Nairobi measures 696sqkm, exactly the same size like Singapore, and with same population. If Nairobi be 60 per cent of Kenya’s GDP, then our City’s GDP is US$19Billion. The GDP of Singapore is US$256Billion. Singapore is nearly 14 times richer than us.

Why I think Kidero lost that debate, it is because he wasn’t humble enough to articulate how we can learn from Singapore and grow our wealth. Singapore has no natural resources, not even land. They import sand from Thailand to extend their land by few meters to build their renowned airports and ports. Nairobi has sufficient land and we can always grab the neighouring counties of Kajiado, Machakos and Kiambu if we run out of land.

Waititu got TNA ticket because he had the support of the majority of the poor of Nairobi. The uppity of Nairobi is a squeezed minority. Various international reports say that over 60 per cent of Nairobians live in slums. The remaining 40 per cent are by and large those struggling to survive. The truly rich are less than 1 per cent. To join the truly rich class of the world, called the top 1 per cent, your annual income must exceed US$34,000 and assets worth over US$500,000. For truth, majority of Nairobi is actually poor.
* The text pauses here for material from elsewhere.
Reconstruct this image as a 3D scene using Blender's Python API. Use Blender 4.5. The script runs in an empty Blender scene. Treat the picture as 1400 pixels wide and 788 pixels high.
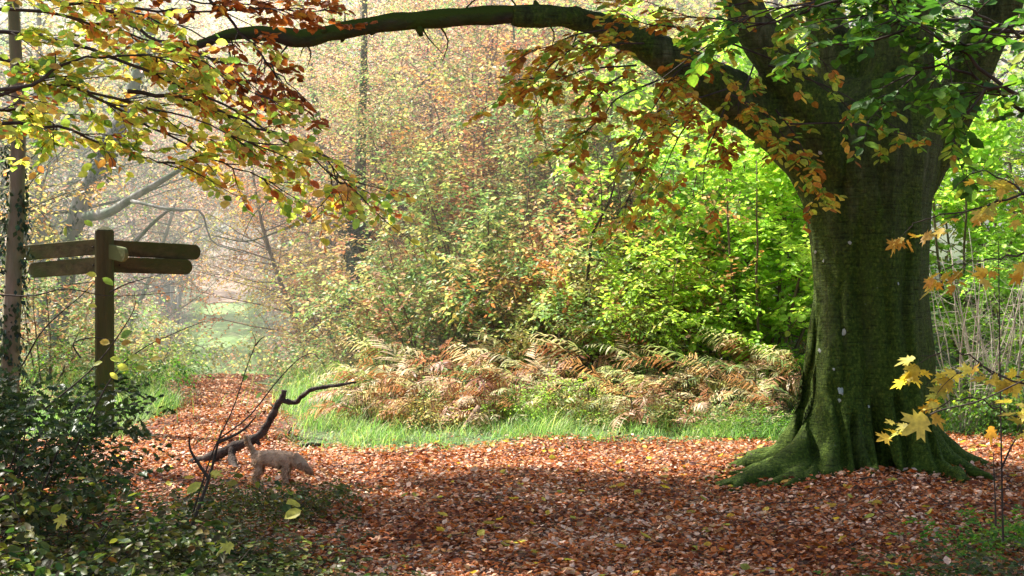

In identifying himself with the purported poor of Nairobi, Waititu is riding on the tail of a tiger. No one wants to be poor. For those believing in creation like me, we ate the fruit in the middle of the Garden of Eden because we wanted to be like God with all power and majesty; for those subscribing to evolution, man came down the tree living as an ape, because he wanted to use his hands to make tools and eat cooked food! Just telling the poor you are part of them is not enough. The poor want security and food, then power and water, then next good roads and schools. The hierarchy of needs will change as the wealth increases.

The only way to have a Nairobi that belongs to all is by having policies that will transform our city into a modern metropolis. The moment we engage in tokenism of merely providing bread and water for today, and failing to plan for tomorrow, then we will be sowing the seeds for our own destruction. Waititu has to take up the challenge of leadership by selling to the people of Nairobi genuine and not fake products. Unless he wants us to take the bottom spots from Harare and Lagos.

All charlatanry comes to a screeching end. The crowd that is excited by the antics of the clown will come to realize they were sold fake drugs and will put the clown to the burning stake. A tiger is the biggest and most powerful of the cat family. When you ride on the tail of a running one, it will take you far, but you pray it doesn’t stop to realise you are riding, for it will eat you up. Nairobi is crying for a leader, a true and humble leader, and not a Tabarin.

The writer is an Advocate of the High Court.